BENJAMIN BRITTEN 1913 – 1976

Benjamin nasce in una cittadina inglese sul mare. Il padre è un dentista, buon dilettante di musica, e soprattutto bravo a riconoscere e a favorire la forte inclinazione musicale del figlio. La madre, un tipo un po’ particolare, anche lei appassionata di arte e in più dotata di una fissazione quasi patologica, decide che il piccolo dovrà diventare una personalità così straordinaria da trasformare il famoso trio delle grandi B della musica: Bach, Beethoven, Brahms, in un quartetto, con l’aggiunta, in coda, di Britten.

Studia con poco entusiasmo ma molto profitto. Una delle sue tante insegnanti private lo presenta a Frank Bridge, celebre musicista, noto per il suo inflessibile rifiuto a dare lezioni. Per Benjamin fa un’eccezione, anzi scrive addirittura un biglietto a papà Britten: “Ho molto piacere ad aiutare vostro figlio. Ha doti eccezionali e con la vostra comprensione conseguirà grandi cose.”

Britten è un ragazzo molto, troppo sensibile; in più oppresso da un’educazione puritana che gli regala giornate di depressione e notti di incubi. Intorno ai vent’anni, dopo aver studiato a fondo Freud, incontra il poeta W. H. Auden il quale lo aiuta ad accettare la propria omosessualità e a liberarsi dal senso del peccato e del segreto che fino a quel momento lo avevano paralizzato.

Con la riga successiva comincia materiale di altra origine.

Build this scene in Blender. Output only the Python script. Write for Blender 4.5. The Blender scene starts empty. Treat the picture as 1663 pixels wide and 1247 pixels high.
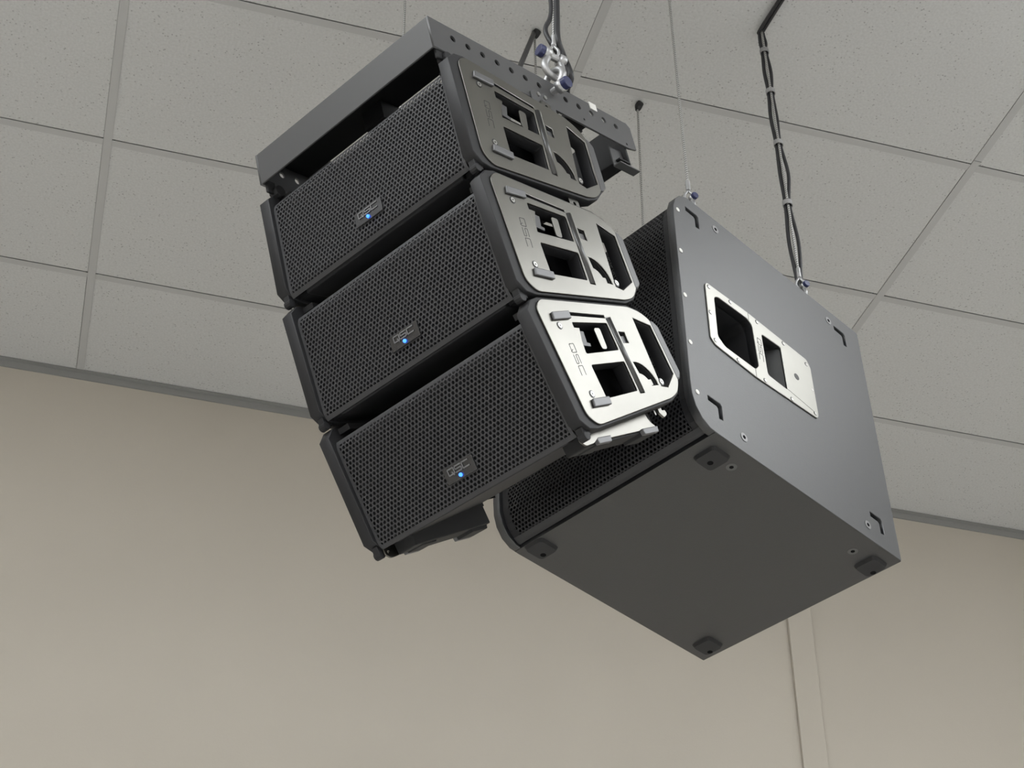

Conosce il tenore Peter Pears che diventerà l’interprete prediletto delle sue opere nonché il compagno di tutta la sua vita. Allo scoppio della guerra partono insieme per gli USA e lì passano gli anni del conflitto.

Nel dopoguerra Britten torna in Europa, acquista una residenza a Aldeburgh, vicino a casa dei suoi, e fonda l’English Opera Group con l’obiettivo di rilanciare il teatro e la musica inglese. Una parte del repertorio è destinato ai bambini, numerosi fra il pubblico, e a cui Britten si dedica con incontri e spettacoli. Immediatamente le malelingue partono alla carica e questa bella iniziativa si trova al centro dei sospetti di tutto il vicinato, che associando la presenza dei bambini alla ormai nota omosessualità dei padroni di casa (all’epoca ancora reato in Inghilterra) fanno virtuosamente e stupidamente naufragare tutto.

Intanto la fama del compositore cresce; è ormai mondiale. Le sue opere sono presenti in tutte le occasioni mondane e intellettuali: la Biennale di Venezia, la Royal Opera House, il Festival dei Due Mondi di Spoleto. Ma il suo cuore non va, e allora Britten, in uno sguardo retrospettivo sulla propria esistenza, mette in musica “Morte a Venezia” di Mann. E come il protagonista del romanzo, muore con la mano stretta in quella di Pears, destinatario dell’opera, silenzioso a vegliare l’amato.